As for the girl he was with, she noted that she had named herself in a published interview in the East Bay Times following the tragedy, not otherwise mentioning her name on Monday. 

“When I got to the search area, she was there on days 1, 2, and 3.  We continued the search for Tyler the remaining seven days and she was gone – found posting party pictures on social media,” she remembered. 

She added that the Fresno Police Department reported that the girl was requesting a temporary restraining order.

As for the NPS investigation, she said she has many individuals who have information they have begged the NPS to take from them, yet they have received no call back or been asked for an interview.

She said the Monday trip to the NPS offices was very important to her, wanting to know why there has been no follow through by the National Park Service investigation and why it seems that everyone except the NPS is maintaining thorough documentation during an investigation of this magnitude – “the death of my child.” 

Lundbom added that the coroner’s office said their findings were “alarming” and did tests on his body twice.  

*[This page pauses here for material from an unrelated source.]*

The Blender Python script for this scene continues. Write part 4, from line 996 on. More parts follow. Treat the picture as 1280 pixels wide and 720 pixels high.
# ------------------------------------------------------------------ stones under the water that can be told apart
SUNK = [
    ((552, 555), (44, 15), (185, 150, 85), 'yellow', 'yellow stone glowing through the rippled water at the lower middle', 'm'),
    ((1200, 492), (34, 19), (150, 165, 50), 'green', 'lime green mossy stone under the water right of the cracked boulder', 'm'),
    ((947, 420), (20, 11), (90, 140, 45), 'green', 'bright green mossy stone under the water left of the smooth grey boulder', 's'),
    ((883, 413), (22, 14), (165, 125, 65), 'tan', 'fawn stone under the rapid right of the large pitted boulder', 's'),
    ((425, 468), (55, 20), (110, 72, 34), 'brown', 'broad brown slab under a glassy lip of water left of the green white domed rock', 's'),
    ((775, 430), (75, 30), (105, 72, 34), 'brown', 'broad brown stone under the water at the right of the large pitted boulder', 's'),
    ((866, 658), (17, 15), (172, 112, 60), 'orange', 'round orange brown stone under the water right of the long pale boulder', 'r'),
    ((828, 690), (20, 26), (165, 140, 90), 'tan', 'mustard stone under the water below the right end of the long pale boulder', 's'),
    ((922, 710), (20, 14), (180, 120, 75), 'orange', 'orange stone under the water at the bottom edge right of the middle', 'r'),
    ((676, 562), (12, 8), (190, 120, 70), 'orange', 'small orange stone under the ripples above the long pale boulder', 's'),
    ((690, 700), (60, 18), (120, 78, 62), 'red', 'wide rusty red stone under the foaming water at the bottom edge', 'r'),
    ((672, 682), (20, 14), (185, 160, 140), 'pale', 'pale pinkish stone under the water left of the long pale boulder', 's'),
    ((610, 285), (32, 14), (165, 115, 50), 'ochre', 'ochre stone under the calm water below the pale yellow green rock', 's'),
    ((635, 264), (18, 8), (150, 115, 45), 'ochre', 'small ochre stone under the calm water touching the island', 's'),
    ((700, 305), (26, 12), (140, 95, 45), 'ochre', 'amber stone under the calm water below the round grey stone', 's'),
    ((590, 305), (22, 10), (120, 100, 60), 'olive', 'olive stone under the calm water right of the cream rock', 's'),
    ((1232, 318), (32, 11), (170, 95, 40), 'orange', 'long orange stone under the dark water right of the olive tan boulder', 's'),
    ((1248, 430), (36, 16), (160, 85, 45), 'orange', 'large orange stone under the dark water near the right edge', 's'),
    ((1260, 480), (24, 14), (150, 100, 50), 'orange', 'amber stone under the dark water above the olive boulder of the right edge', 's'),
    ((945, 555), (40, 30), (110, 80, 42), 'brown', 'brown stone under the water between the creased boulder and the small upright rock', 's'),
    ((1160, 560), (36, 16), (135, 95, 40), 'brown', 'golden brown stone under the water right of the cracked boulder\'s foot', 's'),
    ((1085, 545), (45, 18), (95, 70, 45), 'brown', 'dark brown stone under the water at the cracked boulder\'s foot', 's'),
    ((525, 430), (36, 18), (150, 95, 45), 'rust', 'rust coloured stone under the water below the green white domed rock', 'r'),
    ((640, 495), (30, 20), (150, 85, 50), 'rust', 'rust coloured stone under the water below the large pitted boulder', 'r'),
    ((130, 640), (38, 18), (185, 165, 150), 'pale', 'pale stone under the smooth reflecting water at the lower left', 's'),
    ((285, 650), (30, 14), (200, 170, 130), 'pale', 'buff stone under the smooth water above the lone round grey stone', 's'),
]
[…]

“I have quite a few red flags here that would cause any reasonable human being, let alone a trained investigator, to dig deep into looking at the circumstantial evidence I have presented,” she said.  

Just prior to the support group getting back into their cars in the parking lot for their return trip to Manteca, an NPS representative and public information officer – Charles Strickfaden – walked into their midst and said he would welcome their calls for information at his San Francisco office.  

In a text to Tyler’s mom, Chief Park Ranger David Schifsky said he would be happy to meet with her on a future date but needed to know just who would be accompanying her to his office.

 “As you are aware, the investigation into Tyler’s death is open as Park Rangers continue to work with the Marin County Sheriff’s Coroner Division.  Both agencies are working diligently to consider all facts of this incident – this investigation takes time.  Thank you for your patience,” he emailed her later on Monday.